> _Data block_:
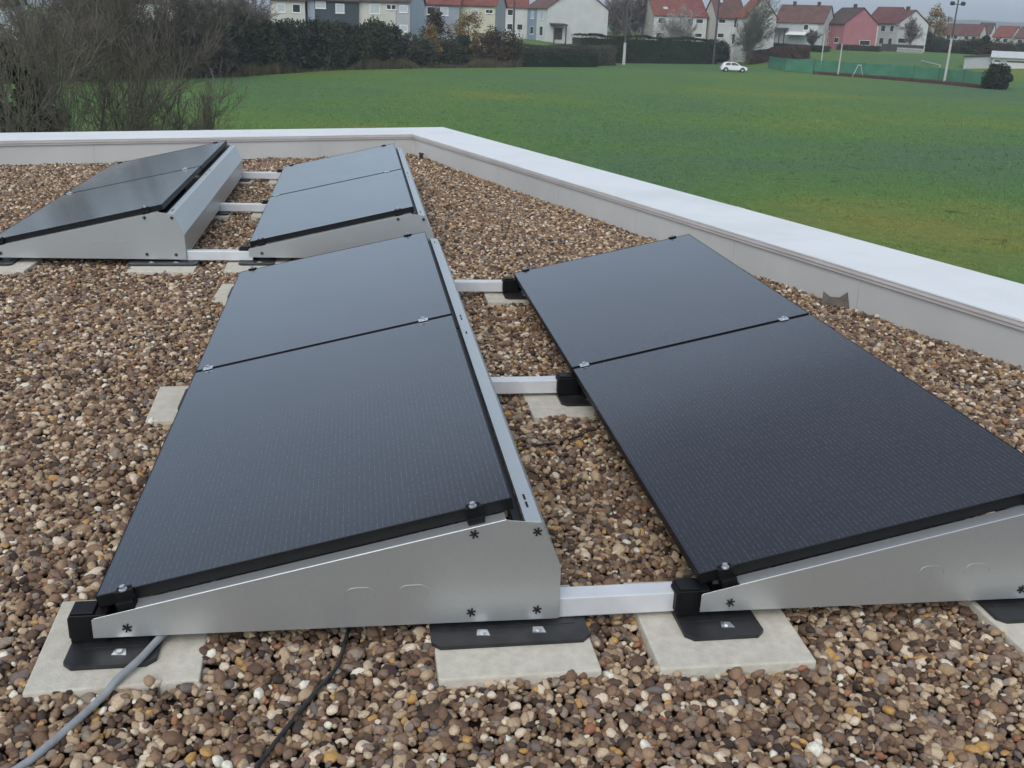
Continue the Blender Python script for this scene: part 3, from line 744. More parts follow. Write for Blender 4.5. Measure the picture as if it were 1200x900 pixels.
h4 = house('low grey-white house with a faded brown roof, dark porch and white awning', 965, 248, 908, 977, RD(20), 26, 'grey', 'brown', rise=3.4, wins=[(.35, .6, 1.2, 1.2, 'd')], gable_wall='white', chimneys=2, panels=[(.1, .4, .4, 3.0, 'white')])
house('pink house with a dark tiled roof and pink gable', 990, 246, 966, 1028.5, RD(60), 27, 'pink', 'dark', rise=3.2, wins=[(.3, 3.0, 1.9, 1.2, 'd'), (.75, .6, 1.4, 1.2, 'd'), (.75, 3.2, 1.4, 1.2, 'd')], gwins=[(.68, 3.4, 2.6, 1.1, 'd')], chimneys=1)
house('dark-roofed house mostly hidden between the pink and the white gable houses', 1044, 275, 1016, None, RD(30), 25, 'white', 'maroon', rise=3.2)
house('white house with a maroon roof and white gable, right of the pink house', 1053, 252, 1030, 1088, RD(58), 27, 'white', 'maroon', rise=2.7, wins=[(.3, .5, 1.5, 1.4, 'd'), (.75, .5, 1.8, 1.4, 'd'), (.3, 3.2, 1.5, 1.4, 'd'), (.75, 3.2, 1.8, 1.4, 'd')], gwins=[(.2, 3.1, 2.2, 1.1, 'd')], chimneys=1)
house('cream house glimpsed through the brown twigs at upper left', 203, 150, 152, None, RD(4), 3, 'cream', 'dark')
house('grey-white house at the far upper left behind bare stems', 22, 120, -40, None, RD(6), 4, 'grey', 'dark', wins=[(.3, .8, 1.4, 1.2, 's')])
# town on the far right
for i, (kp, D, fp, gp, ey, wl_, rf_, lb) in enumerate([
        (1128, 395, 1108, 1134, 40, 'white', 'brown', 'small white house with a brown roof in the distant town, left of the floodlight pole'),
        (1150, 388, 1129, 1158, 41, 'cream', 'maroon', 'cream house with a maroon roof in the distant town, right of the floodlight pole'),
        (1163, 430, 1147, 1168, 38, 'white', 'dark', 'distant house with a dark roof between the maroon-roofed and the red-roofed ones'),
        (1188, 372, 1166, 1200, 43.5, 'white', 'red', 'white house with a bright red roof in the distant town at the right'),
        (1214, 365, 1192, 1226, 45, 'cream', 'brown', 'cream house with a brown roof cut by the right edge of the picture')]):
    house(lb, kp, D, fp, gp, RD(24), ey, wl_, rf_, rise=3.2, group='houses of the distant town', wins=[(.3, .5, 1.5, 1.2, 'd'), (.7, .5, 1.5, 1.2, 'd')])

# porch and awning of the low house
_, K, a_, g_, Lf, Wd, ze = h4
pr = MB()
for u in (.72, .82, .92, .99): pr.extr([(*(K+a_*Lf*u-g_*1.6+a_*s), ze-5.2) for s in (-.1,)]+[(*(K+a_*Lf*u-g_*1.6+a_*s), ze-5.2) for s in (.1,)]+[(*(K+a_*Lf*u-g_*1.6+a_*s-g_*.2), ze-5.2) for s in (.1, -.1)], (0, 0, 3.3))
pr.extr([(*(K+a_*Lf*.70-g_*1.9), ze-1.95), (*(K+a_*Lf*1.0-g_*1.9), ze-1.95), (*(K+a_*Lf*1.0-g_*.05), ze-1.7), (*(K+a_*Lf*.70-g_*.05), ze-1.7)], (0, 0, .25))
tag(pr.build('porch', M['wood_dark']), 'dark timber porch at the left end of the low grey-white house', 'porch')
aw = MB().extr([(*(K+a_*Lf*.28-g_*2.4), ze-2.9), (*(K+a_*Lf*.68-g_*2.4), ze-2.9), (*(K+a_*Lf*.68-g_*.05), ze-2.3), (*(K+a_*Lf*.28-g_*.05), ze-2.3)], (0, 0, .12))
tag(aw.build('awning', M['white_paint']), 'white awning over the terrace of the low grey-white house', 'awning')
# dark entrance porch on the blank gable house
_, K, a_, g_, Lf, Wd, ze = h8
pc = MB(); q0 = K+g_*Wd*.04-a_*1.4
pc.extr([(*(q0), ze-3.1), (*(q0+g_*Wd*.25), ze-3.1), (*(q0+g_*Wd*.25+a_*1.36), ze-2.9), (*(q0+a_*1.36), ze-2.9)], (0, 0, .22))
for s in (.03, .22):
    q = q0+g_*Wd*s; pc.extr([(*(q), ze-7), (*(q+g_*.18), ze-7), (*(q+g_*.18+a_*.18), ze-7), (*(q+a_*.18), ze-7)], (0, 0, 3.9))
for s0, s1 in ((.07, .21),):
    q = q0+g_*Wd*s0+a_*1.33; pc.extr([(*q, ze-5.6), (*(q+g_*Wd*(s1-s0)), ze-5.6), (*(q+g_*Wd*(s1-s0)), ze-3.5), (*q, ze-3.5)], (*(-a_*.03), 0))
tag(pc.build('porch', M['wood_dark']), 'dark porch against the left part of the broad pale gable', 'porch')

# conifers and shrubs along the far edge of the meadow
for i, (px, ty, hw, mt, lb) in enumerate([
        (250, 24, 14, 'conifer', 'dark conifer at the left end of the row, behind the pale bare sapling'),
        (271, 31, 12, 'conifer', 'dark conifer second from the left end of the row'),
        (290, 23, 14, 'conifer', 'dark conifer third from the left end of the row, taller than its left neighbour'),
        (310, 27, 13, 'conifer2', 'dull olive conifer below the cream house at far left'),
        (331, 24, 14, 'conifer', 'dark conifer below the left corner of the cream terraced house'),
        (350, 31, 13, 'conifer', 'dark conifer under the left end of the dark slate house'),
        (368, 27, 13, 'conifer', 'dark conifer left of the bright shuttered window of the slate house'),
        (386, 30, 13, 'conifer2', 'olive conifer under the middle of the dark slate house'),
        (404, 28, 13, 'conifer', 'dark conifer below the bright shuttered window of the slate house'),
        (423, 33, 12, 'conifer2', 'olive conifer at the joint of the slate and cream houses'),
        (440, 27, 14, 'conifer2', 'bushy olive conifer in front of the cream house wall'),
        (457, 31, 12, 'conifer', 'dark conifer at the right end of the row, before the grey end house')]):
    D = edge_d(px)+4+(i % 3)*1.5; b = spot(px, D)
    tag(leafy('conifer_tree', b, top_z(px, ty, D)-b[2], hw*m_per_px(D)*1.55, M[mt], 100+i, 'column', 85, 90, (.10, .24), low=.03), lb, 'conifer', 'conifers along the meadow edge')
SH = [('shrub', 277, 15, 12, 'yellow_leaf', 'ovoid', 'dull yellow shrub behind the second conifer from the left'),
      ('shrub', 478, 40, 11, 'hedge_grey', 'ovoid', 'greyish shrub right of the conifer row, in front of the grey end house'),
      ('cypress_tree', 510, 8, 15, 'russet', 'cone', 'brown cone-shaped tree in front of the blue-grey house'),
      ('shrub', 506, 31, 8, 'yellow_leaf', 'ovoid', 'small yellowish shrub at the foot of the brown cone-shaped tree'),
      ('deciduous_tree', 549, 17, 15, 'yellow_leaf', 'ovoid', 'yellow-brown tree thinning before the pale yellow house'),
      ('conifer_tree', 543, 42, 8, 'conifer', 'column', 'narrow dark green conifer under the yellow-brown tree'),
      ('shrub', 496, 44, 12, 'hedge_grey', 'ovoid', 'low dull shrub between the conifer row and the brown cone-shaped tree'),
      ('shrub', 526, 48, 14, 'conifer2', 'ovoid', 'low olive shrub between the brown cone-shaped tree and the narrow conifer'),
      ('shrub', 571, 42, 14, 'russet', 'ovoid', 'brown shrub under the pale yellow house'),
      ('shrub', 588, 36, 17, 'russet', 'ovoid', 'tall dark brown shrub beside the left utility pole'),
      ('shrub', 598, 48, 12, 'conifer', 'ovoid', 'dark green shrub right of the left utility pole')]
for i, (nm, px, ty, hw, mt, sh_, lb) in enumerate(SH):
    D = edge_d(px)+(11 if 'ellow' in mt or sh_ == 'cone' else 4)+(i % 3); b = spot(px, D)
    if 'small yellowish' in lb: D = edge_d(px)+6; b = spot(px, D)
    tag(leafy(nm, b, top_z(px, ty, D)-b[2], hw*m_per_px(D)*1.45, M[mt], 140+i, sh_, 44, 80, (.10, .2)), lb, 'tree' if 'tree' in nm else 'shrub')
# hedges
def hedge_px(lb, px0, D0, px1, D1_, ty, wd, mat, seed, n):
    p0, p1 = spot(px0, D0), spot(px1, D1_)
    pm = (px0+px1)/2; Dm = (D0+D1_)/2; h = top_z(pm, ty, Dm)-float(ground_z(*((p0+p1)/2)[:2]))
    tag(hedge('hedge', p0, p1, h, wd, mat, seed, n), lb, 'hedge')
hedge_px('low greyish hedge below the big pale gable, at the meadow edge', 604, edge_d(604)+3, 716, edge_d(716)-8, 54, 3.0, M['hedge_grey'], 31, 11000)
hedge_px('dark low hedge band at the foot of the greyish hedge', 612, edge_d(612)+.5, 700, edge_d(700)-13, 63, 1.6, M['clipped'], 36, 6000)
hedge_px('long dark clipped hedge right of the concrete-footed pole', 676, 182, 840, 205, 44.5, 2.5, M['clipped'], 32, 24000)
hedge_px('reddish brown hedge behind the white car', 884, 206, 948, 214, 55, 3.0, M['redhedge'], 33, 9000)
hedge_px('dark green hedge in front of the low grey-white house', 908, 236, 972, 228, 53, 3.0, M['clipped'], 34, 8000)
hedge_px('dark hedge along the foot of the pink house', 985, 238, 1036, 236, 54, 2.0, M['hedge_grey'], 35, 5000)
for i, (px, ty, hw, D, mt, lb) in enumerate([
        (1108, 48, 14, 265, 'conifer2', 'dull bush below the yellow tree'), (1130, 50, 13, 262, 'hedge_grey', 'greyish bush behind the floodlight pole'),
        (1147, 49, 13, 255, 'conifer2', 'olive bush right of the floodlight pole'), (1158, 43, 5, 250, 'conifer', 'narrow dark conifer above the shed roof'),
        (1172, 53, 16, 250, 'russet', 'brownish bush behind the shed at right'), (1197, 53, 14, 252, 'hedge_grey', 'grey bush at the right edge behind the shed'),
        (1088, 40, 9, 268, 'conifer2', 'dark bush right of the white gable house'), (848, 50, 9, 214, 'clipped', 'dark bush under the house behind the dark pole'),
        (10, 58, 36, 35, 'conifer', 'dark evergreen bush at the far left edge, under the pale stems'),
        (1181, 79, 12, edge_d(1181)+1, 'clipped', 'big round dark bush in front of the shed at right edge')]):
    b = spot(px, D)
    tag(leafy('bush', b, top_z(px, ty, D)-b[2], hw*m_per_px(D)*1.1, M[mt], 170+i, 'ovoid', 90, 130, (.08, .2), low=.0), lb, 'bush')
D = 270; b = spot(1097, D)
tag(leafy('autumn_tree', b, top_z(1097, 9, D)-b[2], 13*m_per_px(D), M['yellow_leaf'], 190, 'ovoid', 40, 60, (.14, .3), low=.25), 'orange-yellow autumn tree right of the white gable house', 'tree')
D = 300; b = spot(928, D)
tag(leafy('distant_tree', b, top_z(928, 6, D)-b[2], 6*m_per_px(D), M['conifer'], 191, 'ovoid', 30, 60, (.2, .4), low=.3), 'dark round treetop rising behind the low grey-white house', 'tree')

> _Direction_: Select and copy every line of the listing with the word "picture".

> _Exercise output_:
Continue the Blender Python script for this scene: part 3, from line 744. More parts follow. Write for Blender 4.5. Measure the picture as if it were 1200x900 pixels.
        (1214, 365, 1192, 1226, 45, 'cream', 'brown', 'cream house with a brown roof cut by the right edge of the picture')]):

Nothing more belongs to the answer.